5. While having a helper press straight down on the wrench and this tool, and both of you grabbing the rim/tire to prevent the wheel from rotating. turn the wrench CLOCKWISE. Be extremely careful because you can break a spoke very easily. Once the brass cone is loose enough to turn with your fingers, pull the freewheel off the hub.

6. The cone (the brass nut that fits this tool) needs to be unscrewed, again clockwise, until it comes off. Do all of this above a bowl, because you will soon see about a billion 1/8" ball bearings fall out. That's for a 700. Other hubs may have larger, easier to control bearings. Pro tip: buy more bearings of whatever size you will need. Your old ones might be worn, deformed, or rusted. This is a really cheap thing to replace.

7. Clean everything in a degreaser.

8. Using a tube of Phil Wood grease, grease only the lower flange of the inner tube (where the balls run). Replace the balls by sticking them to the grease.

9. Grease the outer tube.

10. Carefully slide the outer over the inner.

11. Drop the washers back in, and then a row of ball bearings, exactly as you did when you disassembled it (just in reverse). At least one washer has to go in first, especially with the tiny bearings; otherwise the balls will jam the pawls below. That washer will probably be pressed into a curve because it forms the lower race for the balls.

12. Flood the unit with light to mid-weight oil. Some people grease the top bearings.

13. Screw the brass cone on until finger tight.

14. Finish tightening the cone.

15. Reassemble the cluster.

16. Tighten the topmost cog(s) with the chain whip as tight as you can. Your pedaling will tighten it up the rest of the way.

17. Spline the cluster back onto the Helicomatic hub and reinstall the lock ring.

So when you get through this fantastic voyage, you will realize that you just spent $75 to rebuild a freewheel. What I observed is that you are no worse off flood-cleaning an assembled unit first with degreaser (naptha, WD-40, teflon oil) and then with dripping in heavier oil through the hub-side than you would be doing this massively expensive and frustrating process. The results were exactly the same.

If your freewheel is going both ways, your pawls are probably stuck down by grime. If a lot of oil doesn't loosen them, they might have broken springs (which is fatal). Either way, you probably don't need this tool. If your freewheel body is trashed, just buy another cluster off Ebay and switch out your cogs.

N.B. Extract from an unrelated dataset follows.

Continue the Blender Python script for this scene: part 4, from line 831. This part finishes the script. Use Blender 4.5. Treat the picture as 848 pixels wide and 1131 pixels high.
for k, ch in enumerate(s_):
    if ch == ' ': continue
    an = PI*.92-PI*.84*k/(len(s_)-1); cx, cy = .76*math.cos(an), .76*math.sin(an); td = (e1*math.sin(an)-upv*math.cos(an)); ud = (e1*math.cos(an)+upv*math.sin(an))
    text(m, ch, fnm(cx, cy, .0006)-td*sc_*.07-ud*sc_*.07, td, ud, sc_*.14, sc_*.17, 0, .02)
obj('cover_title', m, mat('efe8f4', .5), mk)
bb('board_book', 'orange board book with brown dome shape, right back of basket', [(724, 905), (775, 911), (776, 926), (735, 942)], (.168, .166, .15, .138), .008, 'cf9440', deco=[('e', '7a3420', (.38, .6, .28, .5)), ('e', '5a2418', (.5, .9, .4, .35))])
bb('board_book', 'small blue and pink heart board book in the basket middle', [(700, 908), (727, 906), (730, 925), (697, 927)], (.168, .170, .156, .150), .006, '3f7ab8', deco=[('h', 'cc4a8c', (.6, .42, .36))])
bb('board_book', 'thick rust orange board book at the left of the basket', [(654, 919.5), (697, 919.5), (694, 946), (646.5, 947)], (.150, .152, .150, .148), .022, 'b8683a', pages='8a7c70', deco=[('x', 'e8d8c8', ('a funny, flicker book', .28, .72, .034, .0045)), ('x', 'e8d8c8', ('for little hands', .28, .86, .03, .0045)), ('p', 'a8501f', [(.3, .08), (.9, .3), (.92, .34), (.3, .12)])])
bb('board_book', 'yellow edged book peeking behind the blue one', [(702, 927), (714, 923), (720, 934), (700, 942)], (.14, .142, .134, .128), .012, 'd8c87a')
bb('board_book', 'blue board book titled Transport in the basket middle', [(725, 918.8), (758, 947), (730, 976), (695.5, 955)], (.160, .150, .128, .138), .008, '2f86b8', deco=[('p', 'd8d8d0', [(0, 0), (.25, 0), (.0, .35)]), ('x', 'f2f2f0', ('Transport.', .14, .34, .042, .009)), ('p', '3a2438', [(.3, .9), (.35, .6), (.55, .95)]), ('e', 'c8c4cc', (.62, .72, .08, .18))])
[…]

Look, I know VAR didn't invent the miracle/curse known as Helicomatic, but I am docking the product two stars for a couple of reasons for the way it is sold on Amazon.

1. It really needs to be clear what it is supposed to do. I see from the questions people are asking that it is being mistaken for the Helicomatic bottle-opener/lock nut remover. The product being sold here is not a "freewheel remover." It is a spline for removing bearing cones. The actual "freewheel remover" is the bottle-opener thingie. And your hand.

2. Somebody needs to disclose that the grip surface of this tool is huge. If someone knew that they would spend $30 on this tool and $30 on an exotic size of wrench, they might conclude (correctly) that it might be time to consider getting a new rear wheel with either a standard freewheel thread or modifying a bike to take modern equipment. This is not usable with the types of tools a person would have at home. Large vice-grips can't lock onto that nut, pipe wrenches - even if big enough, are not stable enough, and slip-joint pliers? Well, forget it.
__________________
I don't do: disks, tubeless, e-shifting, or bead head nymphs.